─── Data shown ───

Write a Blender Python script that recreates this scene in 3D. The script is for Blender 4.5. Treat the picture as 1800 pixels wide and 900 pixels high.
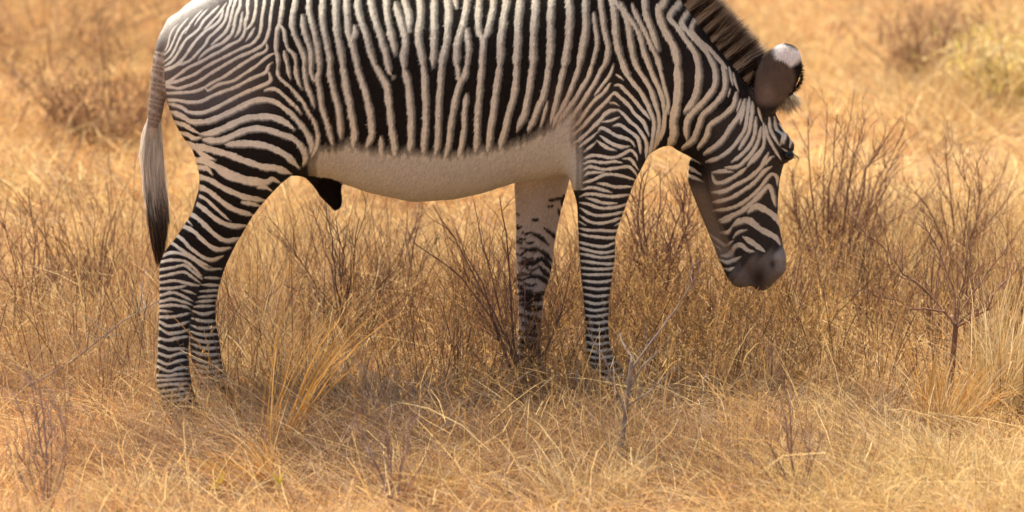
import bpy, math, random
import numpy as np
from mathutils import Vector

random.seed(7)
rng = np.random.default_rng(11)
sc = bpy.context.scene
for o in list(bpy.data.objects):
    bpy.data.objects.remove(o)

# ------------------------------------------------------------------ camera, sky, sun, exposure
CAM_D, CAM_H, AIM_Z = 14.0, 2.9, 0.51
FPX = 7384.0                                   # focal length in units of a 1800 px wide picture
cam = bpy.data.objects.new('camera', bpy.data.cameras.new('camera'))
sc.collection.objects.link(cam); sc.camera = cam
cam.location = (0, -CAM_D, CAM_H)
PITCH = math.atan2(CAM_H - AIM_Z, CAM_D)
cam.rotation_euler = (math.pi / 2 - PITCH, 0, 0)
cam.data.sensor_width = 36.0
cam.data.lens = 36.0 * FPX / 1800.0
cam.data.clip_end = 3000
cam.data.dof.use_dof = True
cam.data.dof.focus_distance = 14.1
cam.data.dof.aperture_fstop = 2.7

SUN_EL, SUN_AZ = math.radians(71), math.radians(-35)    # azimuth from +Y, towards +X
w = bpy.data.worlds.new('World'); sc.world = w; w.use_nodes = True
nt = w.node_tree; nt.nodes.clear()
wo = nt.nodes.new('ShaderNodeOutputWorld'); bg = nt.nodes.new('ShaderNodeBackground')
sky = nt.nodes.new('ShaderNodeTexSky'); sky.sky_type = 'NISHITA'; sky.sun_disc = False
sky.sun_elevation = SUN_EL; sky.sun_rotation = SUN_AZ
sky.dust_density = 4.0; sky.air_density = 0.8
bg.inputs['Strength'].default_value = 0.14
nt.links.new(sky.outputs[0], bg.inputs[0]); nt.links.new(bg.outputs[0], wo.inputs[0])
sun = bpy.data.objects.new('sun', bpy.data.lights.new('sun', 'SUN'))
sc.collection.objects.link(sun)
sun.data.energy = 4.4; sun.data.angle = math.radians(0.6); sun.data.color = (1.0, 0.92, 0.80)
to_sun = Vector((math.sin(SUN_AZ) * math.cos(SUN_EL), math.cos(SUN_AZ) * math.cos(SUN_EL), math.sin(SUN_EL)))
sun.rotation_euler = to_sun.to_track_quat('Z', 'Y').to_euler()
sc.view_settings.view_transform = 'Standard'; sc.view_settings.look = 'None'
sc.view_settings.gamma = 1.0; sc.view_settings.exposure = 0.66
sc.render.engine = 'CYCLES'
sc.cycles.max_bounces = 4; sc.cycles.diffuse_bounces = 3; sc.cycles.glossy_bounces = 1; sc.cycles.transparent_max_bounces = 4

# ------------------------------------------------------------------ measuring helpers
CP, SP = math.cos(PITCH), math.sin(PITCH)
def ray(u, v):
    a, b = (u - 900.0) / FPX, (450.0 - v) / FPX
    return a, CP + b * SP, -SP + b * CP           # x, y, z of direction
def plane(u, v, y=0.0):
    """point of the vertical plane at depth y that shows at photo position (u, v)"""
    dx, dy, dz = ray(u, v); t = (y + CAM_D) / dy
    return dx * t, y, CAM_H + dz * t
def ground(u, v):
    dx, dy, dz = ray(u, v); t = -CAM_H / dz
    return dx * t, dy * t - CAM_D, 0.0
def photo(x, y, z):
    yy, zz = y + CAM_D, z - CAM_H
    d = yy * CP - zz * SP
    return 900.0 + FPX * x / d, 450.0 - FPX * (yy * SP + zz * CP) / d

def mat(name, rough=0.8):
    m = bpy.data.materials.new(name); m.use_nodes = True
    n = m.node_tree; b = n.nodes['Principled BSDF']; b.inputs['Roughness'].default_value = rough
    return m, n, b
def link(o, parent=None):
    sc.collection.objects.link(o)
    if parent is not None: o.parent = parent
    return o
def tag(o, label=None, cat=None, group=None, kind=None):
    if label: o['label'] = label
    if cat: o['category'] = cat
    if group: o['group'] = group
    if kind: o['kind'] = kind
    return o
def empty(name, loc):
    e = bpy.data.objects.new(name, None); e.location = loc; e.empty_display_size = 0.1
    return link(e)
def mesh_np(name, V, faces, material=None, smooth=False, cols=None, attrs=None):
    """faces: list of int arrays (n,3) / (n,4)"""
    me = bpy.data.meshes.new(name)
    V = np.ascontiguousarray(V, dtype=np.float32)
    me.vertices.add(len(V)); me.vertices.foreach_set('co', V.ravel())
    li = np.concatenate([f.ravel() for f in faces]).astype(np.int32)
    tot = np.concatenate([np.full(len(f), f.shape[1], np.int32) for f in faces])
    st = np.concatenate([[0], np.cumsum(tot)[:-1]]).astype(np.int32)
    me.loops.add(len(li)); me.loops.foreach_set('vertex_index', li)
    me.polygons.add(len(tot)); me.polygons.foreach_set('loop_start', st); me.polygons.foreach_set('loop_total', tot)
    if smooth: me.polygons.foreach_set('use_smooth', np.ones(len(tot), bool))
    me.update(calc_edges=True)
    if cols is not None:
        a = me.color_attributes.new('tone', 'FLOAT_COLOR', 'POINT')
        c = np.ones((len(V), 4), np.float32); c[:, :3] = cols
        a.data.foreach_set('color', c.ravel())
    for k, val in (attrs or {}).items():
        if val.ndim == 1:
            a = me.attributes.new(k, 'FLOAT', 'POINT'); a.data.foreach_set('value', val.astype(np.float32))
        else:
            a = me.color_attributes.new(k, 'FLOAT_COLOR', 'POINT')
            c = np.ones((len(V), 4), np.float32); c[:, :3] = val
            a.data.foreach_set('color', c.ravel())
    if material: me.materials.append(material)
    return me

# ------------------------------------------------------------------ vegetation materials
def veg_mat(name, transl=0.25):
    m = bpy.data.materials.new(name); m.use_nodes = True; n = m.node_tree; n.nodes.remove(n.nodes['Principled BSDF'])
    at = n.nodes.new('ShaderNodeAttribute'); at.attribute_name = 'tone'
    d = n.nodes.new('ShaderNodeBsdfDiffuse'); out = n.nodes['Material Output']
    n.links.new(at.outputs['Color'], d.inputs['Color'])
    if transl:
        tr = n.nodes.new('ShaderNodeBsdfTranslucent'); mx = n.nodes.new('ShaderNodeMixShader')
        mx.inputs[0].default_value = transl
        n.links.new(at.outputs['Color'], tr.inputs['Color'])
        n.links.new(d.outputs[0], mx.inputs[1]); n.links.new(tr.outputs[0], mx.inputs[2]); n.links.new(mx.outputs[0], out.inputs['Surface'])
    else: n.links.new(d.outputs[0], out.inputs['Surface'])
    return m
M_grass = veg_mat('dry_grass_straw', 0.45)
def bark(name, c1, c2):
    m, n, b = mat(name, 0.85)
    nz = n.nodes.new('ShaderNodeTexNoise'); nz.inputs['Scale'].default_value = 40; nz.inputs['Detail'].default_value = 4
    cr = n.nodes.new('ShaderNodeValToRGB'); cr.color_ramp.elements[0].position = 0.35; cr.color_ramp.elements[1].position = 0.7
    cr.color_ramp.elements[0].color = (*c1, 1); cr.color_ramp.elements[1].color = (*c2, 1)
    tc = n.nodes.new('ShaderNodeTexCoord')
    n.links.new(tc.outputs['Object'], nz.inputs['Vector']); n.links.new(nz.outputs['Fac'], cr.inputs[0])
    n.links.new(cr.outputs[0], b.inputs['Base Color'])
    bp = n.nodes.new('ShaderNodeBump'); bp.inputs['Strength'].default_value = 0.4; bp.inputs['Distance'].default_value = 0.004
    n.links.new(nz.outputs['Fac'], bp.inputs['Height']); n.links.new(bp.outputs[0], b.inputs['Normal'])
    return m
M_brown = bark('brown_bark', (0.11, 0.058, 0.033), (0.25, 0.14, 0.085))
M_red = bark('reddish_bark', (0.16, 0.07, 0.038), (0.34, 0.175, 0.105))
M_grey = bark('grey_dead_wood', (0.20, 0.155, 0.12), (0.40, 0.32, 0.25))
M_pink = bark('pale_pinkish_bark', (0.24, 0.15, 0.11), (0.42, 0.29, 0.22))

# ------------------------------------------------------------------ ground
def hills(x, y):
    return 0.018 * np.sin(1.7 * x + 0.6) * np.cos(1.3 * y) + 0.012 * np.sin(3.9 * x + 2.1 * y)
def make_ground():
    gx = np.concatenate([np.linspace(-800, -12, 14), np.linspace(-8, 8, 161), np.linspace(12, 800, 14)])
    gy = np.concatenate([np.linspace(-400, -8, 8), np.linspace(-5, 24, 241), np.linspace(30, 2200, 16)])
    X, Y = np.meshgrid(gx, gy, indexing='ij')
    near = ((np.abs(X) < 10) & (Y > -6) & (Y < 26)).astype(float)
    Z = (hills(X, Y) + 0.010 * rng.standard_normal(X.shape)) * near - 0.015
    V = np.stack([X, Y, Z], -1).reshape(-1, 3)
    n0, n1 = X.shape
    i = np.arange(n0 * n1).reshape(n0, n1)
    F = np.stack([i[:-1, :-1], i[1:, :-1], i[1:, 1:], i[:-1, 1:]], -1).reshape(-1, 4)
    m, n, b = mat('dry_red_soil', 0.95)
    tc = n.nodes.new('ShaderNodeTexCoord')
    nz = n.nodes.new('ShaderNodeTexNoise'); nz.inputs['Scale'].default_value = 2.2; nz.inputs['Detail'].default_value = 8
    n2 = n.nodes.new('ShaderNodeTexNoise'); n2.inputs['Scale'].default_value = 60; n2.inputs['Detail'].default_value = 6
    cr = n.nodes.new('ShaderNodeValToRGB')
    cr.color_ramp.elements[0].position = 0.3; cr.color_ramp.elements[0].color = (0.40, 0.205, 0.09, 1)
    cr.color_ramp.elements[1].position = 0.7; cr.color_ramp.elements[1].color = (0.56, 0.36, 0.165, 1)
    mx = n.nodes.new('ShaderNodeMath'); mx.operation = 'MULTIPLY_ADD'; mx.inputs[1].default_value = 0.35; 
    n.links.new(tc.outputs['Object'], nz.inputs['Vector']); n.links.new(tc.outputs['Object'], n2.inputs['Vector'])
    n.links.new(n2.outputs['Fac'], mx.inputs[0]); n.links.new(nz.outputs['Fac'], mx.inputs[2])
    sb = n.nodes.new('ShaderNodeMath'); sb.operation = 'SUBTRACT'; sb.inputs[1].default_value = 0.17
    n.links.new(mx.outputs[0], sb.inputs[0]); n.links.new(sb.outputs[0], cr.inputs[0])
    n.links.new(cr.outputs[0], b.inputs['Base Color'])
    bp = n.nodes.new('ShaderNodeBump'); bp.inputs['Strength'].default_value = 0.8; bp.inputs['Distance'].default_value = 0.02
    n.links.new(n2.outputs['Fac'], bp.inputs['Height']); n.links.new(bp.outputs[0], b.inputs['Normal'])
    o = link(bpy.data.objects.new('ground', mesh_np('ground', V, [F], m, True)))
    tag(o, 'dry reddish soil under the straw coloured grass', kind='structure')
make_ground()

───
─── Data shown ───

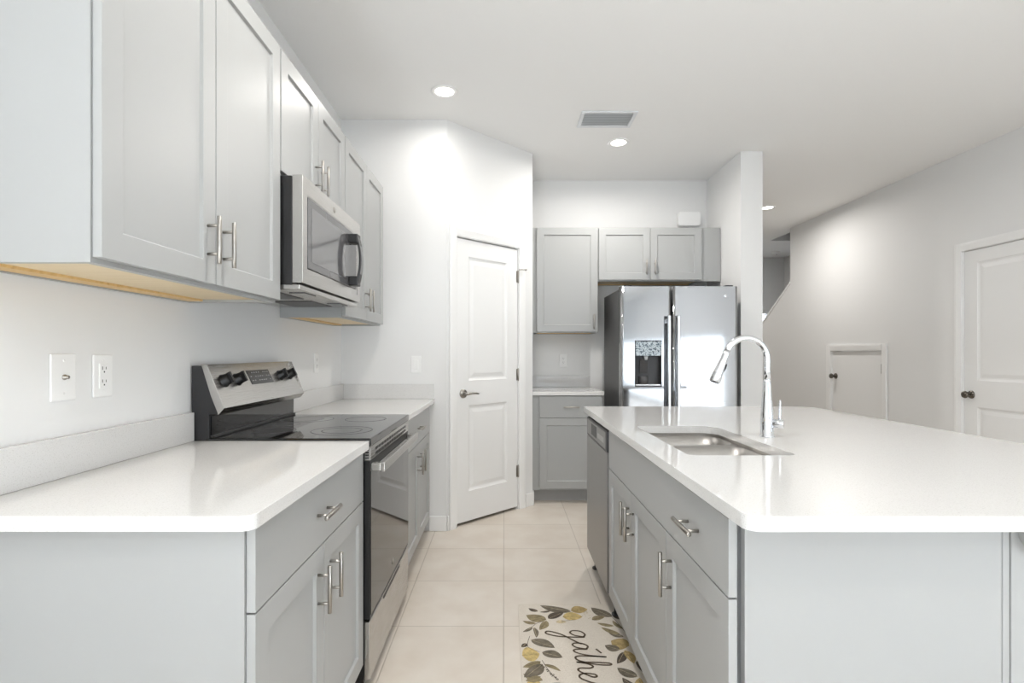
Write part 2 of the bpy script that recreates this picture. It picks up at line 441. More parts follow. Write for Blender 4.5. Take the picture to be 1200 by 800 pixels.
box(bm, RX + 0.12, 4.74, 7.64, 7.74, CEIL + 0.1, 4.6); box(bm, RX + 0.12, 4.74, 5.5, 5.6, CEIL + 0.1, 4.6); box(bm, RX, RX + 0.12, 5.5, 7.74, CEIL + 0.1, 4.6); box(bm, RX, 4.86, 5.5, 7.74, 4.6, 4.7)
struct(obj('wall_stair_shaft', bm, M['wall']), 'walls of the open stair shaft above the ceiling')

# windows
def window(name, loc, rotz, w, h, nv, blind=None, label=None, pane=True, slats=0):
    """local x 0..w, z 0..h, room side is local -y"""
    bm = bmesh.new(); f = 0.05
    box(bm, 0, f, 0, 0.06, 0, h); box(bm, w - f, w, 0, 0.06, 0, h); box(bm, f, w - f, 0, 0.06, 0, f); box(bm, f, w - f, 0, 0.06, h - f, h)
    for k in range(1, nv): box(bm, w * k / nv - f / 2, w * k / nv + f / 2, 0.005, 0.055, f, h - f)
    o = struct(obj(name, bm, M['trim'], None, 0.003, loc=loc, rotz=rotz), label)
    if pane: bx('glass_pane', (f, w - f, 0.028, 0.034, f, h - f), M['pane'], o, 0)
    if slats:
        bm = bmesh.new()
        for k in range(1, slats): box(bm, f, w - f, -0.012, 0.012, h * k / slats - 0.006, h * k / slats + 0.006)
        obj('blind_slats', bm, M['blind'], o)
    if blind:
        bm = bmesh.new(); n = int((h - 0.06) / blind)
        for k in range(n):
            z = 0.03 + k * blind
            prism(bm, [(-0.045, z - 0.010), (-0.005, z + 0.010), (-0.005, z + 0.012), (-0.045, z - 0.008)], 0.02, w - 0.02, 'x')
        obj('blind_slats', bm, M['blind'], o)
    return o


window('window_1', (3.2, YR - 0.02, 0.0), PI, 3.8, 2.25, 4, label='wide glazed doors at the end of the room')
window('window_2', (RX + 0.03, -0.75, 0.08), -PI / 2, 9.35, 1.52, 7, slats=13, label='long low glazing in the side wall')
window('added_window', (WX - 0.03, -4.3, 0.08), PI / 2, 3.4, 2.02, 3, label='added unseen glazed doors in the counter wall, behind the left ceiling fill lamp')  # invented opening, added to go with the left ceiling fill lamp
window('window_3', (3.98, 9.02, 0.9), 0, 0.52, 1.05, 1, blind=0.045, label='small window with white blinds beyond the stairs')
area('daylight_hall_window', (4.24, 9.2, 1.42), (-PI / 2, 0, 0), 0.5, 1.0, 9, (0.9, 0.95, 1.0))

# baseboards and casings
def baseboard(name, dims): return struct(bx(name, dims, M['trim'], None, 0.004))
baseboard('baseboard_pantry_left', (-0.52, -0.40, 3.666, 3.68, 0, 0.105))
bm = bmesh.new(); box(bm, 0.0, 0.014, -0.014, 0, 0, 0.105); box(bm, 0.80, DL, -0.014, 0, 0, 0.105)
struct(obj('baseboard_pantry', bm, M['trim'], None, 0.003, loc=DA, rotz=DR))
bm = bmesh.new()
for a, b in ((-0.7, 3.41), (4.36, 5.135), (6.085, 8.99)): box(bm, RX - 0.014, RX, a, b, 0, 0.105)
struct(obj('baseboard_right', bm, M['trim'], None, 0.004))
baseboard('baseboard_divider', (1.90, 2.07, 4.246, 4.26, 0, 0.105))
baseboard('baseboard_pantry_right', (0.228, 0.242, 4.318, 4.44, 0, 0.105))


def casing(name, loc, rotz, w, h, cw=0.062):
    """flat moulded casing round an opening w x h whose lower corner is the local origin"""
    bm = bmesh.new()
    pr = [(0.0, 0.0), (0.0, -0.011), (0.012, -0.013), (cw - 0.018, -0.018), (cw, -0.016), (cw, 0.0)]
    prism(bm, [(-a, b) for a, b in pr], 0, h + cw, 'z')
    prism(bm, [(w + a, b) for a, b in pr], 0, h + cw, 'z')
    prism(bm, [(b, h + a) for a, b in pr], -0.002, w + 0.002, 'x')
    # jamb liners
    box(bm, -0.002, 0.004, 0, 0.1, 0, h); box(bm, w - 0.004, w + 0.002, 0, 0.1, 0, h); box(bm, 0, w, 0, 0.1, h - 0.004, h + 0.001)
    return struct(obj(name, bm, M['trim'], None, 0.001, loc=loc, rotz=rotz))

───

Only the lines from the one bearing "Write a Blender" to the one bearing "bpy.data.objects.remove(o)", both included, should be restated word for word, with pictures left out.

Write a Blender Python script that recreates this scene in 3D. The script is for Blender 4.5. Treat the picture as 1800 pixels wide and 900 pixels high.
import bpy, math, random
import numpy as np
from mathutils import Vector

random.seed(7)
rng = np.random.default_rng(11)
sc = bpy.context.scene
for o in list(bpy.data.objects):
    bpy.data.objects.remove(o)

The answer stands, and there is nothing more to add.